**Supplied material**

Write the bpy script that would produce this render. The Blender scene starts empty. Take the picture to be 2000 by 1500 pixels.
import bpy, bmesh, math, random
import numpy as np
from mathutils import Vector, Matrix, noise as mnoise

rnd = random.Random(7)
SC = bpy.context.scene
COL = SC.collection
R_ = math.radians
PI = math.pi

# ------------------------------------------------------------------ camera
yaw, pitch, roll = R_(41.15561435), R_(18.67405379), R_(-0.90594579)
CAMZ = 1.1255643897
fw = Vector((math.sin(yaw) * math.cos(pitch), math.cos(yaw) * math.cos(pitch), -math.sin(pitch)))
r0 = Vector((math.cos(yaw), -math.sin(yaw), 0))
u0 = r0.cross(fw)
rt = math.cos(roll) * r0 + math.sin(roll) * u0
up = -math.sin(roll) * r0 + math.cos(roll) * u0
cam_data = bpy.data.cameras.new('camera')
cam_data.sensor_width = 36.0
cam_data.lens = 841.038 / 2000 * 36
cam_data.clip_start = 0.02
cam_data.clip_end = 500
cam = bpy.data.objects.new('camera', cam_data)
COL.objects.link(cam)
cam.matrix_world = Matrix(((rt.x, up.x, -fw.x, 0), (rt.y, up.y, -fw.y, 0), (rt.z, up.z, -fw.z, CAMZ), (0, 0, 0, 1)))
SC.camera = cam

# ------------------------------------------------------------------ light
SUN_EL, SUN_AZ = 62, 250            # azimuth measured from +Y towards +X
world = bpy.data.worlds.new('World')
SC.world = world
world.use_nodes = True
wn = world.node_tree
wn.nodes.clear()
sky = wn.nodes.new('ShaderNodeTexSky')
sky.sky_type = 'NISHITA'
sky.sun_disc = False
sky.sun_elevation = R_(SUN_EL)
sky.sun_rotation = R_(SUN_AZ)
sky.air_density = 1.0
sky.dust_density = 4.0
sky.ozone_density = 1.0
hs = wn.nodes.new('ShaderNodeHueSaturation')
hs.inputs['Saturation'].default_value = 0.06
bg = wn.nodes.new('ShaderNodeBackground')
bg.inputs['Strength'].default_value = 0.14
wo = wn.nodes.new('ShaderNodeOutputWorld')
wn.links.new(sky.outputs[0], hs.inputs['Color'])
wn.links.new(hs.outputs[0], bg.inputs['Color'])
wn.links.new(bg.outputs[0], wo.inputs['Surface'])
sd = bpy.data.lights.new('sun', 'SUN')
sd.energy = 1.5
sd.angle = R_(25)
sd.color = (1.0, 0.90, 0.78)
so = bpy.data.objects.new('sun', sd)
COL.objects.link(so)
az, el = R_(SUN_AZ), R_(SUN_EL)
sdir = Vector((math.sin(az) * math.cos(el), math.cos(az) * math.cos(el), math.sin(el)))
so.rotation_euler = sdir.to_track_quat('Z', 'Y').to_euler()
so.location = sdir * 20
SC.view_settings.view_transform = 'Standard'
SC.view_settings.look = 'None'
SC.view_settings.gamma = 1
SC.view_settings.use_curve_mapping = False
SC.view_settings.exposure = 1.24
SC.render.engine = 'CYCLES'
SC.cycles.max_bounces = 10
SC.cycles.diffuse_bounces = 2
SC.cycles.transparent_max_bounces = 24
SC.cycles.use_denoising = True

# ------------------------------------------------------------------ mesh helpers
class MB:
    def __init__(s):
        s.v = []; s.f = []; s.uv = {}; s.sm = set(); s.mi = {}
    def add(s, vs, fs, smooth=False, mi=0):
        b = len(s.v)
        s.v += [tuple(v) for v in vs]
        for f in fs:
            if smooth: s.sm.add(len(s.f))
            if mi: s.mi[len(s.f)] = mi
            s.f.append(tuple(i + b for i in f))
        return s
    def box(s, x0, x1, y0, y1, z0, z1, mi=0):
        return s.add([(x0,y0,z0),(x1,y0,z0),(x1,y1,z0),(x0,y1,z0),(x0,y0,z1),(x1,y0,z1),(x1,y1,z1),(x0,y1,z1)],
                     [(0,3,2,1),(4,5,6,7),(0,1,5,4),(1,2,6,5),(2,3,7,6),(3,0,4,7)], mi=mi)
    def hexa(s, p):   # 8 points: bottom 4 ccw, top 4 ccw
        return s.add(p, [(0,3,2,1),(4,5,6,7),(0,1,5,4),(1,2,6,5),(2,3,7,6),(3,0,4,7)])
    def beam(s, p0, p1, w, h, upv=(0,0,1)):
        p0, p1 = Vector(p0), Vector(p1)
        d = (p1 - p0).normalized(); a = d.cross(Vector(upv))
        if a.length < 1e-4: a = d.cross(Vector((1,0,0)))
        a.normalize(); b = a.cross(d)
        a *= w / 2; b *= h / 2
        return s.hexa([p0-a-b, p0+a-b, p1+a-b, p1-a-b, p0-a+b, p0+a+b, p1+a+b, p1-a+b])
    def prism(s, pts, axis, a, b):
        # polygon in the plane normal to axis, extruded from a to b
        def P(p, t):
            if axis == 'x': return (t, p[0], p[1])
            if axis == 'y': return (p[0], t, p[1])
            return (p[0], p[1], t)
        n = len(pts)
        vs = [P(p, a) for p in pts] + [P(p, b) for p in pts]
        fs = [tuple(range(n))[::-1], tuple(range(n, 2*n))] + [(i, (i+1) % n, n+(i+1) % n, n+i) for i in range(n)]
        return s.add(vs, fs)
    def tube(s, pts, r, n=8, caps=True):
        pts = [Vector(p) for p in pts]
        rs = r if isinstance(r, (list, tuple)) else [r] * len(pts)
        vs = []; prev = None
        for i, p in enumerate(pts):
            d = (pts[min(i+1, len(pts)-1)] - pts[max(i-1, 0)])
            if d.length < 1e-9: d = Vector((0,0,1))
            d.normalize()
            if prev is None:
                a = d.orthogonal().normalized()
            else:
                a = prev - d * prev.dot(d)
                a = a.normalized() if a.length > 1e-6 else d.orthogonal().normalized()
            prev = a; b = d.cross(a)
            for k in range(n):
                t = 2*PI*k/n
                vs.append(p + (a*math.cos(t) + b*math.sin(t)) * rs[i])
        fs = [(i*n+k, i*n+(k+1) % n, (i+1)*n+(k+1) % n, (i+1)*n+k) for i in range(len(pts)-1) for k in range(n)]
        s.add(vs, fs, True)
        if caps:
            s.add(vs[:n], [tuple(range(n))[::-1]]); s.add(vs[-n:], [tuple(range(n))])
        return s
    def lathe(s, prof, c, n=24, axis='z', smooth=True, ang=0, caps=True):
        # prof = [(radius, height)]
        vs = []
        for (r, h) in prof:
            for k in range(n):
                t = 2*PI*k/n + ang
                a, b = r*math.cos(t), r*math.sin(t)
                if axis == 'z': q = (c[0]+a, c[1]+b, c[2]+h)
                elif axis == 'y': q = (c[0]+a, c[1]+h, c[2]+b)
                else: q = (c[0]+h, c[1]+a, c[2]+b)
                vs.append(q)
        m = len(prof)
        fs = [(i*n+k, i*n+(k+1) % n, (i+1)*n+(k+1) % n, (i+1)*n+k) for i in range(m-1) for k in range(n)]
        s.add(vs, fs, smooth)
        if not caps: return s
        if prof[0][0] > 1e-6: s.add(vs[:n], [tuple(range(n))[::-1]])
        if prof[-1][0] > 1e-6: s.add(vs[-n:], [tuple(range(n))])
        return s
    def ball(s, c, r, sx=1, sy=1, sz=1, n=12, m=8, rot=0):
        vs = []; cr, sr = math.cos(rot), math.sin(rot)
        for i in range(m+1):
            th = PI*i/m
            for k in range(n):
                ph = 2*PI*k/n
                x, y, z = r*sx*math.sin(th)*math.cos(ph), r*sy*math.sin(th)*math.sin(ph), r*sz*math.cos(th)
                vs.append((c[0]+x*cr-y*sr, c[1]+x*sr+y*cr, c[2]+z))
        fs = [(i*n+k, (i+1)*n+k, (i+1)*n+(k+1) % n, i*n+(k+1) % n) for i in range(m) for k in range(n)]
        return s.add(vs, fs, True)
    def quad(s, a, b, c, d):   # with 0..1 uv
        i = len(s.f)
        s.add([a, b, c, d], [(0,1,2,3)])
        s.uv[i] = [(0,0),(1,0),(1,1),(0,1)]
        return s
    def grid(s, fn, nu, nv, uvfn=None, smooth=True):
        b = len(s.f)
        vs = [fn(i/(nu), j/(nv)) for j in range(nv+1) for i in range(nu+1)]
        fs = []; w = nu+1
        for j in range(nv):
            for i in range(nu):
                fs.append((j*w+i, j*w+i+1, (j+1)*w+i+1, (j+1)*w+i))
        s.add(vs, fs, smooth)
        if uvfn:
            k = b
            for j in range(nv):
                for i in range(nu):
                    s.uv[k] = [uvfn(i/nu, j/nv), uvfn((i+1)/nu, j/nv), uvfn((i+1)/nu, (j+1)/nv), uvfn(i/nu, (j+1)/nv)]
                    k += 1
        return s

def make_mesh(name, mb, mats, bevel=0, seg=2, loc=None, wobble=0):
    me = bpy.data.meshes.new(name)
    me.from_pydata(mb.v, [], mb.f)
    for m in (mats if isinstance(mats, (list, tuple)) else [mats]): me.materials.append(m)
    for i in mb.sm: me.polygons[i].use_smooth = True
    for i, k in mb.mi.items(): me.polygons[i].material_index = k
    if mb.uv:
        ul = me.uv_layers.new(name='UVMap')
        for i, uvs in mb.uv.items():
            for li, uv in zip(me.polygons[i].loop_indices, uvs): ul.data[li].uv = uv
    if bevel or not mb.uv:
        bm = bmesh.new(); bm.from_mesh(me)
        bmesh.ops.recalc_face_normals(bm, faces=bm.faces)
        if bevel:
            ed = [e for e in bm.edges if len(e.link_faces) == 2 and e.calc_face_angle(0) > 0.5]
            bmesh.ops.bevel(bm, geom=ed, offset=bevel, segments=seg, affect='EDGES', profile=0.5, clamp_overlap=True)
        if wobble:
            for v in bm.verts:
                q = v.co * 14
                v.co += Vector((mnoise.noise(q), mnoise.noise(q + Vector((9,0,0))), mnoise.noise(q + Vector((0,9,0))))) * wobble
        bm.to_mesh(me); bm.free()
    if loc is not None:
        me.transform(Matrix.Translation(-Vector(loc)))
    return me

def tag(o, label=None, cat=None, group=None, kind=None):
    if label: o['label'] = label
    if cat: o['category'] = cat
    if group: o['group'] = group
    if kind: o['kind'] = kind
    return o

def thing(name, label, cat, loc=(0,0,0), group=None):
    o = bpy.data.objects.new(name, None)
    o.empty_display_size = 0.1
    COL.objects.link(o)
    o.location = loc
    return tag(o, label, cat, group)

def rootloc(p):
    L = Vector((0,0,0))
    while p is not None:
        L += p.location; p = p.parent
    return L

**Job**
Search the data for "render" and list every line in which it occurs.

**Response to this task**
Write the bpy script that would produce this render. The Blender scene starts empty. Take the picture to be 2000 by 1500 pixels.
SC.render.engine = 'CYCLES'